[Scene modeling code data]
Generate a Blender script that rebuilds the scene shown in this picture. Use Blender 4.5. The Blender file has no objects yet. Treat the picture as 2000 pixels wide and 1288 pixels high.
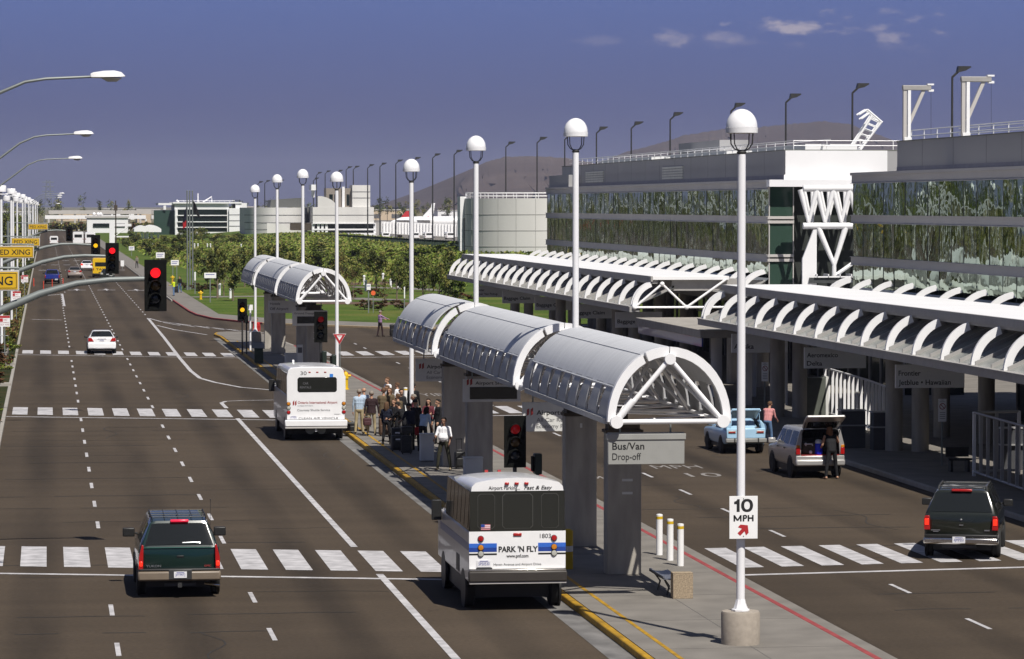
import bpy, bmesh, math, random
import numpy as np
from mathutils import Vector, Matrix
random.seed(7)
SC = bpy.context.scene
COL = SC.collection
PI = math.pi
# ------------------------------------------------------------------ camera
F_PX, CAM_H = 6800.0, 9.5
TH = math.atan(243 / F_PX); PS = math.atan(909 / F_PX * math.cos(TH))
cd = bpy.data.cameras.new('camera'); cam = bpy.data.objects.new('camera', cd); COL.objects.link(cam)
cam.location = (0, 0, CAM_H); cam.rotation_euler = (PI / 2 - TH, 0, -PS)
cd.sensor_width = 36; cd.lens = F_PX / 2000 * 36; cd.clip_start = 1; cd.clip_end = 40000
SC.camera = cam
_R = Vector((math.cos(PS), -math.sin(PS), 0))
_F = Vector((math.sin(PS) * math.cos(TH), math.cos(PS) * math.cos(TH), -math.sin(TH)))
_U = _R.cross(_F)
def ray(px, py): return _F + _R * ((px - 1000) / F_PX) - _U * ((py - 644) / F_PX)
def G(px, py, z=0.0):                       # survey: where the sight line meets the level z
    d = ray(px, py); t = (z - CAM_H) / d.z
    return (d.x * t, d.y * t)
def AY(px, py, Y):                          # where it meets the plane at distance Y
    d = ray(px, py); t = Y / d.y
    return (d.x * t, Y, CAM_H + d.z * t)
# ------------------------------------------------------------------ world and sun
SUN = Vector((.24, -.66, 1.0)).normalized()
w = bpy.data.worlds.new('World'); SC.world = w; w.use_nodes = True
nt = w.node_tree; nt.nodes.clear()
def N(nt, t, **k):
    n = nt.nodes.new(t)
    for a, b in k.items(): setattr(n, a, b)
    return n
out = N(nt, 'ShaderNodeOutputWorld'); bg = N(nt, 'ShaderNodeBackground')
sky = N(nt, 'ShaderNodeTexSky', sky_type='NISHITA', sun_disc=False)
sky.sun_elevation = math.asin(SUN.z); sky.sun_rotation = math.atan2(SUN.x, SUN.y)
sky.air_density = 1.0; sky.dust_density = .6; sky.ozone_density = 2.0; sky.altitude = 300
SKY_STR = .09
tint = N(nt, 'ShaderNodeMixRGB', blend_type='MULTIPLY'); tint.inputs[0].default_value = 1
tint.inputs[2].default_value = (.86, .80, 1.0, 1)
# soft level of the low air: mixes the bright white horizon towards the violet grey-blue of this dry hazy day
tc = N(nt, 'ShaderNodeTexCoord'); sep = N(nt, 'ShaderNodeSeparateXYZ')
ramp = N(nt, 'ShaderNodeValToRGB')
ramp.color_ramp.elements[0].position = 0.0; ramp.color_ramp.elements[0].color = (.72, .77, 1.65, 1)
ramp.color_ramp.elements[1].position = .30; ramp.color_ramp.elements[1].color = (.62, .78, 1.15, 1)
e = ramp.color_ramp.elements.new(.028); e.color = (.74, .91, 2.25, 1)
e = ramp.color_ramp.elements.new(.062); e.color = (.84, 1.32, 3.5, 1)
e = ramp.color_ramp.elements.new(.10); e.color = (.80, 1.2, 2.7, 1)
mixh = N(nt, 'ShaderNodeMixRGB', blend_type='MIX')
mr = N(nt, 'ShaderNodeMapRange'); mr.inputs[1].default_value = .02; mr.inputs[2].default_value = .42
mr.inputs[3].default_value = 1.0; mr.inputs[4].default_value = 0.72
L = nt.links.new
L(tc.outputs['Generated'], sep.inputs[0]); L(sep.outputs['Z'], ramp.inputs[0]); L(sep.outputs['Z'], mr.inputs[0])
L(sky.outputs[0], tint.inputs[1]); L(mr.outputs[0], mixh.inputs[0]); L(tint.outputs[0], mixh.inputs[1]); L(ramp.outputs[0], mixh.inputs[2])
# small thin clouds low over the hills on the right: soft ellipses in the sky broken up by noise
at = N(nt, 'ShaderNodeVectorMath', operation='MULTIPLY'); at.inputs[1].default_value = (95, 95, 230)
no = N(nt, 'ShaderNodeTexNoise'); no.inputs['Scale'].default_value = 1.0; no.inputs['Detail'].default_value = 6; no.inputs['Roughness'].default_value = .6
L(tc.outputs['Generated'], at.inputs[0]); L(at.outputs[0], no.inputs['Vector'])
def mth(op, a, b=None):
    m = N(nt, 'ShaderNodeMath', operation=op)
    for i, v in enumerate((a, b)):
        if v is None: continue
        if isinstance(v, (int, float)): m.inputs[i].default_value = v
        else: L(v, m.inputs[i])
    return m.outputs[0]
mask = None
for cx, cz, hw, hh, amp in ((.2105, .0502, .0185, .0040, .74), (.2360, .0500, .0190, .0056, .46), (.1770, .0482, .0105, .0032, .42), (.1905, .0480, .0105, .0028, .34), (.157, .0468, .010, .0022, .14), (.236, .0445, .014, .0020, .12), (.200, .0462, .030, .0022, .12)):
    u = mth('DIVIDE', mth('SUBTRACT', sep.outputs['X'], cx), hw); v = mth('DIVIDE', mth('SUBTRACT', sep.outputs['Z'], cz), hh)
    r = mth('SQRT', mth('ADD', mth('MULTIPLY', u, u), mth('MULTIPLY', v, v)))
    q = mth('ADD', mth('SUBTRACT', .75, r), mth('MULTIPLY', mth('SUBTRACT', no.outputs['Fac'], .5), 5.0))
    mr2 = N(nt, 'ShaderNodeMapRange', interpolation_type='SMOOTHSTEP'); L(q, mr2.inputs[0])
    for k_, vv in enumerate((.0, 1.25, 0, amp)): mr2.inputs[k_ + 1].default_value = vv
    mask = mr2.outputs[0] if mask is None else mth('MAXIMUM', mask, mr2.outputs[0])
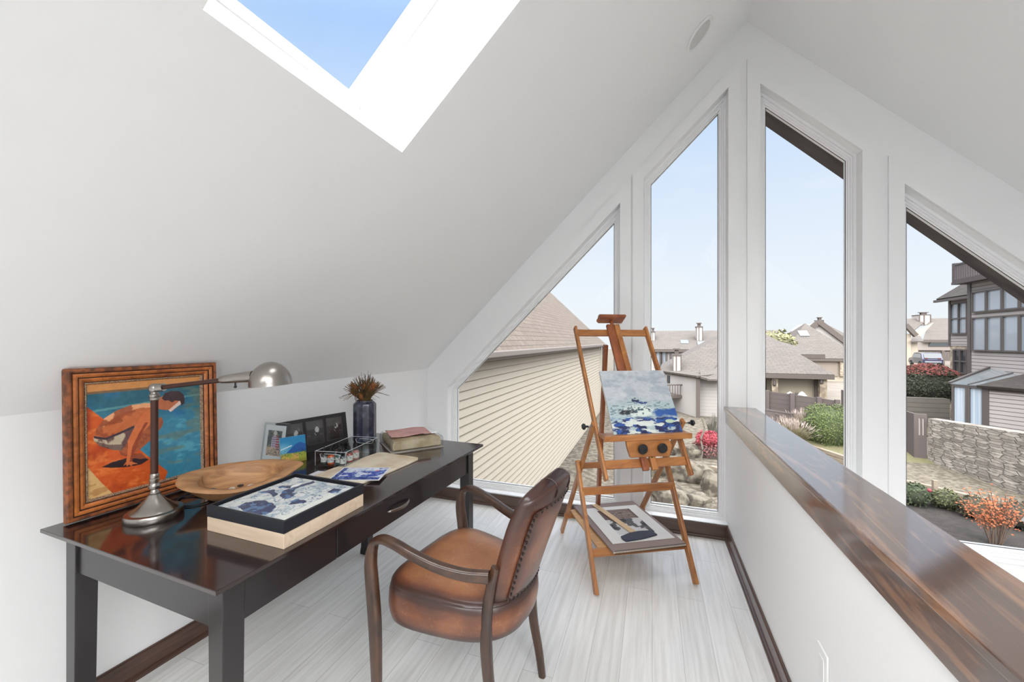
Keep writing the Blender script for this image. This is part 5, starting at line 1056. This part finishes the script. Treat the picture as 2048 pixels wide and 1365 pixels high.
# parked SUV
car_p = atY(1850, 733, 66); cz = car_p.z + .02; car = thing('suv', 'dark blue SUV seen from behind, parked on the far driveway', 'car', (car_p.x, 66, cz), R(81))
carb = mat('navy_car_paint', SW(52, 58, 92), .25, .2, coat=.8)
prof_c = [(-2.25, .45), (-2.28, .95), (-2.05, 1.05), (-1.75, 1.68), (-.4, 1.78), (.45, 1.70), (1.15, 1.12), (2.1, .98), (2.3, .6), (2.25, .40), (1.85, .36), (1.7, .62), (1.35, .72), (1.0, .6), (.9, .36), (-.95, .36), (-1.05, .6), (-1.4, .72), (-1.75, .6), (-1.85, .40)]
MB().loft([[(x, y * k + 0, z if z < 1.1 else z) for x, z in prof_c] for y, k in ((-.92, 1), (-.90, 1), (.90, 1), (.92, 1))]).build('body', carb, car, bevel=.05)
MB().prism([(-2.10, 1.08), (-1.80, 1.60), (-1.76, 1.62), (-2.02, 1.08)], 'y', -.72, .72).build('rear_window', glass_dark, car).location = (-.03, 0, 0)
for sy in (-1, 1): MB().prism([(-1.6, 1.12), (-1.5, 1.58), (.35, 1.60), (.95, 1.12)], 'y', sy * .925, sy * .935).build('side_window', glass_far, car)
MB().b2((-2.33, -.75, .55), (-2.27, .75, .75)).build('bumper', mat('car_bumper_grey', SW(150, 150, 160), .4), car)
for sy in (-1, 1): MB().b2((-2.31, sy * .60 - .14, .98), (-2.22, sy * .60 + .14, 1.12)).build('tail_light', mat('tail_light_red', S(150, 50, 50), .2), car)
for x in (-1.4, 1.35):
    for sy in (-1, 1):
        w = MB().lathe([(.20, -.11), (.34, -.11), (.36, -.06), (.36, .06), (.34, .11), (.20, .11)], 24, (x, sy * .85, .36), M=Matrix.Rotation(R(90), 3, 'X')).build('tyre', mat('tyre_rubber', S(36, 36, 38), .8), car, smooth=True)
        MB().lathe([(.21, -.10), (.21, .10), (.06, .12), (.001, .12)], 16, (x, sy * .85, .36), M=Matrix.Rotation(R(90) * (-sy), 3, 'X')).build('rim', mat('alloy_rim', S(190, 190, 196), .3, .8), w, smooth=True)
# grey siding house on the right
XH = 14.7; h = thing('grey_siding_house', 'tall grey siding house with two rows of large windows and a roof deck', 'house', (17.5, 24, GZ))
sid = courses('grey_lap_siding', SW(188, 180, 176, .6), SW(112, 104, 102), .165, .17, c2=SW(178, 170, 168, .6))  # shade below each lap is put into the colour as a dark line
c0 = atX(1938, 563, XH); YT, z1 = c0.y, c0.z
MB().b2((XH, 12.0, GZ - .5), (XH + 9, YT, z1)).build('wall', sid, h, world=True)
MB().b2((XH - .05, YT - .16, GZ), (XH + .02, YT + .04, z1)).build('corner_trim', win_frame, h, world=True)
for (ptop, pbot) in ((586, 625), (637, 701)):
    ya, za, zb_ = atX(1949, ptop, XH).y, atX(1949, ptop, XH).z, atX(1949, pbot, XH).z; wid = ya - atX(1977, 600, XH).y
    for k in range(5):
        y1_ = ya - k * wid * 1.04; w = MB().b2((XH - .05, y1_ - wid, zb_), (XH - .01, y1_, za)).build('window', glass_far, h, world=True); fr = .035
        mb = MB(); mb.b2((XH - .10, y1_ - wid - fr / 2, za - fr), (XH - .04, y1_ + fr / 2, za + fr)); mb.b2((XH - .10, y1_ - wid - fr / 2, zb_ - fr), (XH - .04, y1_ + fr / 2, zb_ + fr)); mb.b2((XH - .12, y1_ - fr, zb_), (XH - .045, y1_ + fr / 2 - .003, za)); mb.b2((XH - .12, y1_ - wid - fr / 2 + .003, zb_), (XH - .045, y1_ - wid + fr, za))
        f = mb.build('window_frame', win_frame, None); f.parent = w
        for v in f.data.vertices: v.co -= h.location
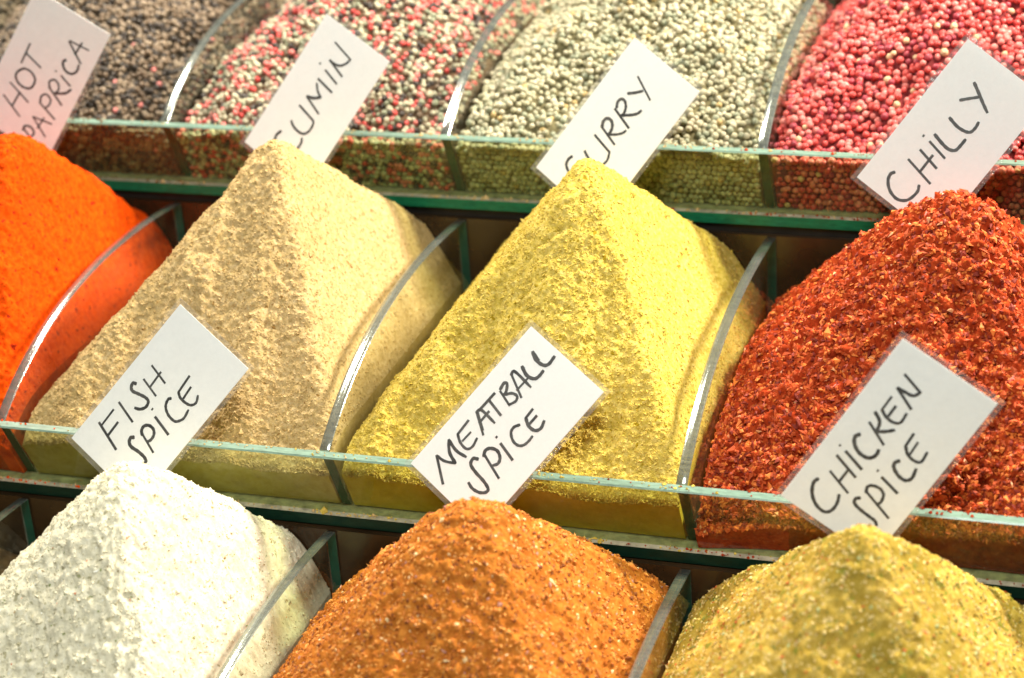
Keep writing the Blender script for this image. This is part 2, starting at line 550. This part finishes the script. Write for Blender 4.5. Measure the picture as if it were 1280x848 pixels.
# --- lowest tray
fis = powder('fish_spice_powder', (.74, .68, .50), (.56, .52, .37), (.84, .80, .64), 60, .7, (.42, .38, .24), .69)
h = Heap(1, -1, (-.322, .655, .885), (.14, .24, .22, .42), soft=.055, cone=0, lumps=.004, clump=.0030, grain=.0014, nx=230, ny=250, seed=25, mound=0, smooth_right=.35, aniso=1.4)
h.build('fish_spice_heap', fis, 'creamy white heap of fish spice flecked with green', HG)
flakes(h, 18000, .0038, [fis], [1], 37, bpow=1.35, thin=.9, lift=.0, right=.6, name='crumbs', spread=.32, longer=1.25)
flakes(h, 2400, .0034, [fl('herb_green', (.24, .27, .10)), fl('white_grain', (.88, .84, .72)), fl('herb_brown', (.34, .24, .11)), fl('red_fleck', (.62, .22, .10))], [.30, .40, .24, .06], 32, thin=.3, lift=.15)

mea = powder('meatball_spice_bed', (.48, .155, .022), (.30, .08, .010), (.62, .24, .04), 45, .8)
h = Heap(1, 0, (.606, .655, .872), (.14, .28, .36, .44), soft=.06, cone=.15, cone_slope=(1.3, 1.05), lumps=.004, clump=.004, grain=.0022, nx=210, ny=240, seed=26, smooth_right=.2)
h.build('meatball_spice_heap', mea, 'rust orange heap of coarse meatball spice', HG)
flakes(h, 19000, .0048, [fl('rust', (.52, .16, .022)), fl('amber', (.68, .29, .06)), fl('brown', (.24, .07, .016)), fl('straw', (.84, .58, .28), .5, .5), fl('mauve', (.52, .26, .20))], [.44, .36, .15, .03, .02], 33, thin=.8)

chk = powder('chicken_spice_bed', (.52, .34, .06), (.36, .22, .025), (.68, .48, .14), 40, .8, (.24, .22, .03), .66, patch=(.27, .19, .025), patch_amt=.8)
h = Heap(1, 1, (1.566, .655, .905), (.14, .33, .33, .44), soft=.035, cone=.05, cone_slope=(1.3, 1.05), lumps=.004, clump=.0030, grain=.002, nx=190, ny=200, seed=27, smooth_right=.2)
h.build('chicken_spice_heap', chk, 'yellow and olive heap of coarse chicken spice', HG)
flakes(h, 17000, .0042, [fl('straw_pale', (.70, .52, .20)), fl('olive_leaf', (.24, .22, .04)), fl('ochre', (.52, .34, .06)), fl('chilli_bit', (.55, .12, .03)), fl('pale_green', (.50, .56, .26))], [.42, .16, .33, .06, .03], 34, thin=.6)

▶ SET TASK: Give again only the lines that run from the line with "were 1280x848 pixels." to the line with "[.44, .36, .15, .03, .02], 33, thin=.8)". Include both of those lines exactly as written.

▶ RESULT OF THIS EXERCISE:
Keep writing the Blender script for this image. This is part 2, starting at line 550. This part finishes the script. Write for Blender 4.5. Measure the picture as if it were 1280x848 pixels.
# --- lowest tray
fis = powder('fish_spice_powder', (.74, .68, .50), (.56, .52, .37), (.84, .80, .64), 60, .7, (.42, .38, .24), .69)
h = Heap(1, -1, (-.322, .655, .885), (.14, .24, .22, .42), soft=.055, cone=0, lumps=.004, clump=.0030, grain=.0014, nx=230, ny=250, seed=25, mound=0, smooth_right=.35, aniso=1.4)
h.build('fish_spice_heap', fis, 'creamy white heap of fish spice flecked with green', HG)
flakes(h, 18000, .0038, [fis], [1], 37, bpow=1.35, thin=.9, lift=.0, right=.6, name='crumbs', spread=.32, longer=1.25)
flakes(h, 2400, .0034, [fl('herb_green', (.24, .27, .10)), fl('white_grain', (.88, .84, .72)), fl('herb_brown', (.34, .24, .11)), fl('red_fleck', (.62, .22, .10))], [.30, .40, .24, .06], 32, thin=.3, lift=.15)

mea = powder('meatball_spice_bed', (.48, .155, .022), (.30, .08, .010), (.62, .24, .04), 45, .8)
h = Heap(1, 0, (.606, .655, .872), (.14, .28, .36, .44), soft=.06, cone=.15, cone_slope=(1.3, 1.05), lumps=.004, clump=.004, grain=.0022, nx=210, ny=240, seed=26, smooth_right=.2)
h.build('meatball_spice_heap', mea, 'rust orange heap of coarse meatball spice', HG)
flakes(h, 19000, .0048, [fl('rust', (.52, .16, .022)), fl('amber', (.68, .29, .06)), fl('brown', (.24, .07, .016)), fl('straw', (.84, .58, .28), .5, .5), fl('mauve', (.52, .26, .20))], [.44, .36, .15, .03, .02], 33, thin=.8)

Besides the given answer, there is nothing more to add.